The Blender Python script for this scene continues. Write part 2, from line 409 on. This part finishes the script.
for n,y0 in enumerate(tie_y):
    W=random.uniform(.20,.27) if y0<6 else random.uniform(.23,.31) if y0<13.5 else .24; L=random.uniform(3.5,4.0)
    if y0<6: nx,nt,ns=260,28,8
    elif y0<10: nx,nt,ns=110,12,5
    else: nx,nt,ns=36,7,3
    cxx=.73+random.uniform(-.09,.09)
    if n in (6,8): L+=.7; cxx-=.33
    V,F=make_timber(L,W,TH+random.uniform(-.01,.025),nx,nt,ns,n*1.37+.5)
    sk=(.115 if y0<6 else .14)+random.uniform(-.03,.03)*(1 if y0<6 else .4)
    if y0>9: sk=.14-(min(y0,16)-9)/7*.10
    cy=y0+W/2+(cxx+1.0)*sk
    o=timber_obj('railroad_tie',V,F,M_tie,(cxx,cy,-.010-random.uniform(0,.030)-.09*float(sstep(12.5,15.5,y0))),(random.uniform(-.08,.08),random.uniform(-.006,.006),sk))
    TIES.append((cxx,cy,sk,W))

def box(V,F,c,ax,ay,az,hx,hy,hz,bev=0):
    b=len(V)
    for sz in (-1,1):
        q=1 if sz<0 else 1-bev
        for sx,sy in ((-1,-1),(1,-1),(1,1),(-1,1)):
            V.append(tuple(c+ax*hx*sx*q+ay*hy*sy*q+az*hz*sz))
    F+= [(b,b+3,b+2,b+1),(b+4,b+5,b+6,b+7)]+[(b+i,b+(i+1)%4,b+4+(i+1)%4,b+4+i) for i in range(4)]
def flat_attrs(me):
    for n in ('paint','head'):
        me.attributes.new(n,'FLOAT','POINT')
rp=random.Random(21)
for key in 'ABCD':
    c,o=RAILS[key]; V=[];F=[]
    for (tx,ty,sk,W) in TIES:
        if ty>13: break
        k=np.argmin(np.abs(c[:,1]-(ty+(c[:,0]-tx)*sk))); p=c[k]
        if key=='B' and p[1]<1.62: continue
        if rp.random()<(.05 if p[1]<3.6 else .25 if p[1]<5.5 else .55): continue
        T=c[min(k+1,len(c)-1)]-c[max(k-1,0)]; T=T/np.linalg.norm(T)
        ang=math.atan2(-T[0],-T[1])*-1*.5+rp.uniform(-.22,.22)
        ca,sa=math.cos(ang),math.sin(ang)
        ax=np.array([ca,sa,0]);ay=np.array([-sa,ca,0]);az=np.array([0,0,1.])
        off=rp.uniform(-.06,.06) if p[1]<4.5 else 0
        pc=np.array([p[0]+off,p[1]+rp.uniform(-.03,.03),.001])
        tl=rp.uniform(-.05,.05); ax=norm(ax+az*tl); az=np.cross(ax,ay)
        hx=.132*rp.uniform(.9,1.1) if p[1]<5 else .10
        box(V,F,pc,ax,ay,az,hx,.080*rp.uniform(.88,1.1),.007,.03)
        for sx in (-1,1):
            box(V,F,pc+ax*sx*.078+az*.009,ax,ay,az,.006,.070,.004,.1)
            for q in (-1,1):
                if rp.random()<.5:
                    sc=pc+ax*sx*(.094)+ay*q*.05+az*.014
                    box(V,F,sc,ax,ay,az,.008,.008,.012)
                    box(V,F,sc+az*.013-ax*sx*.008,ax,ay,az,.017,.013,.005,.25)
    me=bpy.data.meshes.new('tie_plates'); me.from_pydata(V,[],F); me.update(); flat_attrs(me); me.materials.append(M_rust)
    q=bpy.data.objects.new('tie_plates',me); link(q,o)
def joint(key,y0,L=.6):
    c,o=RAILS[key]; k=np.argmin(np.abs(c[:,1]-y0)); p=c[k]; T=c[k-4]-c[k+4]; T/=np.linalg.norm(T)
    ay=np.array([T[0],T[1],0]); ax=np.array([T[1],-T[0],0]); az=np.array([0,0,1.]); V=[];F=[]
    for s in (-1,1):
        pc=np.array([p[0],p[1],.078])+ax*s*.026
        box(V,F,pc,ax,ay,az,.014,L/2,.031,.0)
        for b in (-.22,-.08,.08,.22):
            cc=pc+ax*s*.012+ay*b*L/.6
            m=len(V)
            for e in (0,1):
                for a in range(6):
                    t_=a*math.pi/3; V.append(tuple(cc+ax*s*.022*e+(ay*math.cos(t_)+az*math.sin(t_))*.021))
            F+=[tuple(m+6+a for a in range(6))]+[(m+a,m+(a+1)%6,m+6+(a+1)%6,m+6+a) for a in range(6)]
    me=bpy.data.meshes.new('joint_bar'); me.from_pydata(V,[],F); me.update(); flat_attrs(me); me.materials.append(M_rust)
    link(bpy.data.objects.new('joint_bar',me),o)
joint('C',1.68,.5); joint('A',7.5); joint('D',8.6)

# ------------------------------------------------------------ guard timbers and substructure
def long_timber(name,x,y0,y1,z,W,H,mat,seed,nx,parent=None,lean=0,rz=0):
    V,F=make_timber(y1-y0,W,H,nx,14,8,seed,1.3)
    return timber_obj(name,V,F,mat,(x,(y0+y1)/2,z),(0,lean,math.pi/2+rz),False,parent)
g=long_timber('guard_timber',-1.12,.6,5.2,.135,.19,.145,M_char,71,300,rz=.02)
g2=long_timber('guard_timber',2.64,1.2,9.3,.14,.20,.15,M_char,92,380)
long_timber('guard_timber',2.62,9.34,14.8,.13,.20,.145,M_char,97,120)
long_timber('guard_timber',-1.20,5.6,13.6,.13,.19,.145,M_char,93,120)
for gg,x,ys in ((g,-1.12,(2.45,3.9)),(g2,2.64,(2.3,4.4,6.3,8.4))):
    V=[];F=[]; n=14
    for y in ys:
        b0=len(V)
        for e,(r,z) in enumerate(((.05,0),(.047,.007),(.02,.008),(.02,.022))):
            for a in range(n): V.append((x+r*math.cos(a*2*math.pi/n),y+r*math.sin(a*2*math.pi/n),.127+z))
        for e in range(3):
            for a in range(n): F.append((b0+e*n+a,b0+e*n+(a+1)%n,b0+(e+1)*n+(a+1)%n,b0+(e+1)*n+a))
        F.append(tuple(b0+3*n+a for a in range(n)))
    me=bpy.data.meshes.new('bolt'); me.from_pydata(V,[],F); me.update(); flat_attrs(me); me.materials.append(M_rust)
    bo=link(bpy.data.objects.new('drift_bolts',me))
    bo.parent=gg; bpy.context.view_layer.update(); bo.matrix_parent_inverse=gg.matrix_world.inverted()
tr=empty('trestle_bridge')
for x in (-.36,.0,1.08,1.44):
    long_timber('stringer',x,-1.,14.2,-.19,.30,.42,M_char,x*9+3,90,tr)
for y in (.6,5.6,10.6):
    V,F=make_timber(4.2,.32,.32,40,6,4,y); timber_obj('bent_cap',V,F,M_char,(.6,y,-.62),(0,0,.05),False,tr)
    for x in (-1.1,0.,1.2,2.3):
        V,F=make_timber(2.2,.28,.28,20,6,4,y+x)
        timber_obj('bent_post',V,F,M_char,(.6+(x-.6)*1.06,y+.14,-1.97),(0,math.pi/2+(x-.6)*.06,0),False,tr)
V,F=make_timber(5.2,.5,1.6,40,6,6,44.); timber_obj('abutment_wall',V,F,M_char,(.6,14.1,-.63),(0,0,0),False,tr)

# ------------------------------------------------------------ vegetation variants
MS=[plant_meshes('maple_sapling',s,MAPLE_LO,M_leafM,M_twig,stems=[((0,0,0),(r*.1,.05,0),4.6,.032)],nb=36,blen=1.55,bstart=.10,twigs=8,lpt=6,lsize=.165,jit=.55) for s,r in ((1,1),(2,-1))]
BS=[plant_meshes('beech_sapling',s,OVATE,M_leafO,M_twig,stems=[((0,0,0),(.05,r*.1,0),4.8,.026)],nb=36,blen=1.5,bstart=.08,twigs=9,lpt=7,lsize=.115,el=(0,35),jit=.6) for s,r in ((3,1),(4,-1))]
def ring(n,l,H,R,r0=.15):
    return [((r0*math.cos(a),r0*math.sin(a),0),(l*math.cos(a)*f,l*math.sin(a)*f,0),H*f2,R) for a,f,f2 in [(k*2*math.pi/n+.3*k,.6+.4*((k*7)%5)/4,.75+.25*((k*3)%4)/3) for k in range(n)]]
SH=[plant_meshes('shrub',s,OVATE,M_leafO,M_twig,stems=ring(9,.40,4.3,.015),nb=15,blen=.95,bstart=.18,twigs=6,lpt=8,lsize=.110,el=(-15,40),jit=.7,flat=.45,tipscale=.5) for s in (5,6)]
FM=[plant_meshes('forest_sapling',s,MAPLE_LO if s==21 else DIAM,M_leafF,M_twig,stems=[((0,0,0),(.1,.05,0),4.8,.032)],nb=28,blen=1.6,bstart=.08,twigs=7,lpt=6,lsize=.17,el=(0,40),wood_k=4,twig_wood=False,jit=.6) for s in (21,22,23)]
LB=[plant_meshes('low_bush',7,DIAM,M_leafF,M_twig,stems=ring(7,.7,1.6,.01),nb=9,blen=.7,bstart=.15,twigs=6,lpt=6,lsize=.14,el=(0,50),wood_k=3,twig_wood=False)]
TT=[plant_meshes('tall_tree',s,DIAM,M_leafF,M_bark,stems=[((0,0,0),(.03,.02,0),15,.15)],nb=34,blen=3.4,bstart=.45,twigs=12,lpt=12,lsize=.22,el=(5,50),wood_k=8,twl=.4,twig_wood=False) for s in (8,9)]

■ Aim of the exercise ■
Repeat, exactly and only, the lines from the beginning of the material through the line that contains "TIES.append((cxx,cy,sk,W))".

■ Problem solution ■
The Blender Python script for this scene continues. Write part 2, from line 409 on. This part finishes the script.
for n,y0 in enumerate(tie_y):
    W=random.uniform(.20,.27) if y0<6 else random.uniform(.23,.31) if y0<13.5 else .24; L=random.uniform(3.5,4.0)
    if y0<6: nx,nt,ns=260,28,8
    elif y0<10: nx,nt,ns=110,12,5
    else: nx,nt,ns=36,7,3
    cxx=.73+random.uniform(-.09,.09)
    if n in (6,8): L+=.7; cxx-=.33
    V,F=make_timber(L,W,TH+random.uniform(-.01,.025),nx,nt,ns,n*1.37+.5)
    sk=(.115 if y0<6 else .14)+random.uniform(-.03,.03)*(1 if y0<6 else .4)
    if y0>9: sk=.14-(min(y0,16)-9)/7*.10
    cy=y0+W/2+(cxx+1.0)*sk
    o=timber_obj('railroad_tie',V,F,M_tie,(cxx,cy,-.010-random.uniform(0,.030)-.09*float(sstep(12.5,15.5,y0))),(random.uniform(-.08,.08),random.uniform(-.006,.006),sk))
    TIES.append((cxx,cy,sk,W))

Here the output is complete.